## begin Available data

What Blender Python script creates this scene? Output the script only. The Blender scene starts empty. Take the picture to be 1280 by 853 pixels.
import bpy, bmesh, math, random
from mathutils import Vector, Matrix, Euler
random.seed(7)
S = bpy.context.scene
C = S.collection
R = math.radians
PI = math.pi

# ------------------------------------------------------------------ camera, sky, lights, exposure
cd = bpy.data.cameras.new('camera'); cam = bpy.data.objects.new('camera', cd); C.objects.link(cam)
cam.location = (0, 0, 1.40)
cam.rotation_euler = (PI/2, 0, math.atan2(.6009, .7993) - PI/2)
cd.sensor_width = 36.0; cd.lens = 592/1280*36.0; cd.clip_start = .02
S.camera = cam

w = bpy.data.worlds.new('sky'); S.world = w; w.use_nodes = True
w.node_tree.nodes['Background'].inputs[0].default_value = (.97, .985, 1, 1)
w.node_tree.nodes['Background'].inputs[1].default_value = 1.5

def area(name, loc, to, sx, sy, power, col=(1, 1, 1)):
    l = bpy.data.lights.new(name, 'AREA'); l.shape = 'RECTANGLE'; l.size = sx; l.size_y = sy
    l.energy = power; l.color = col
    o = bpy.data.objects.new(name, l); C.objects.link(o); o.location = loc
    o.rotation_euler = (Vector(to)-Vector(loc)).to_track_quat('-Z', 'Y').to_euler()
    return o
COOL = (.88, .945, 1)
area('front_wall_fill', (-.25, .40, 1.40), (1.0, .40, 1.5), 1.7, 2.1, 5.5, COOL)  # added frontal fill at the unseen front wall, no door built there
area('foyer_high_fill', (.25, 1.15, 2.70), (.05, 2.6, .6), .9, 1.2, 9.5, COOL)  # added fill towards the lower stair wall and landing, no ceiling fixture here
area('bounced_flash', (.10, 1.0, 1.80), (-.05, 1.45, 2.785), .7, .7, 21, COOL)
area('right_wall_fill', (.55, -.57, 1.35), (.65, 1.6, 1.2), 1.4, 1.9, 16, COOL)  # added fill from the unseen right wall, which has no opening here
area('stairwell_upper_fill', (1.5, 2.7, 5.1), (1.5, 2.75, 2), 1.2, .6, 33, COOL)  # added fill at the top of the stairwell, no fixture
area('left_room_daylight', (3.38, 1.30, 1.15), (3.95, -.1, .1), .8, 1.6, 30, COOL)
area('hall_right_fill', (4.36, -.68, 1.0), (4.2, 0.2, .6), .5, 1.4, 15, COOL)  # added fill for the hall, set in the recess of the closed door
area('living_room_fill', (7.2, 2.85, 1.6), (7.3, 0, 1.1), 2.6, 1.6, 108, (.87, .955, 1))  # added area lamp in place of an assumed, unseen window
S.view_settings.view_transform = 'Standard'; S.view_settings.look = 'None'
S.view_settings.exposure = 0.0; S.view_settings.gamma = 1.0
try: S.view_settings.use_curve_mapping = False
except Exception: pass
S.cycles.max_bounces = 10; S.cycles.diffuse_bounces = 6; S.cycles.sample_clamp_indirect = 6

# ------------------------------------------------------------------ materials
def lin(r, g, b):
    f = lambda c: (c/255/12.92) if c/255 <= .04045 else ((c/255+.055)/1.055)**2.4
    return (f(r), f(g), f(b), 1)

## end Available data

*Instructions to follow:* Return exactly the leading lines of the listing, stopping after the line in which "w.node_tree.nodes['Background'].inputs[1].default_value = 1.5" occurs.

*Solution to this exercise:*
What Blender Python script creates this scene? Output the script only. The Blender scene starts empty. Take the picture to be 1280 by 853 pixels.
import bpy, bmesh, math, random
from mathutils import Vector, Matrix, Euler
random.seed(7)
S = bpy.context.scene
C = S.collection
R = math.radians
PI = math.pi

# ------------------------------------------------------------------ camera, sky, lights, exposure
cd = bpy.data.cameras.new('camera'); cam = bpy.data.objects.new('camera', cd); C.objects.link(cam)
cam.location = (0, 0, 1.40)
cam.rotation_euler = (PI/2, 0, math.atan2(.6009, .7993) - PI/2)
cd.sensor_width = 36.0; cd.lens = 592/1280*36.0; cd.clip_start = .02
S.camera = cam

w = bpy.data.worlds.new('sky'); S.world = w; w.use_nodes = True
w.node_tree.nodes['Background'].inputs[0].default_value = (.97, .985, 1, 1)
w.node_tree.nodes['Background'].inputs[1].default_value = 1.5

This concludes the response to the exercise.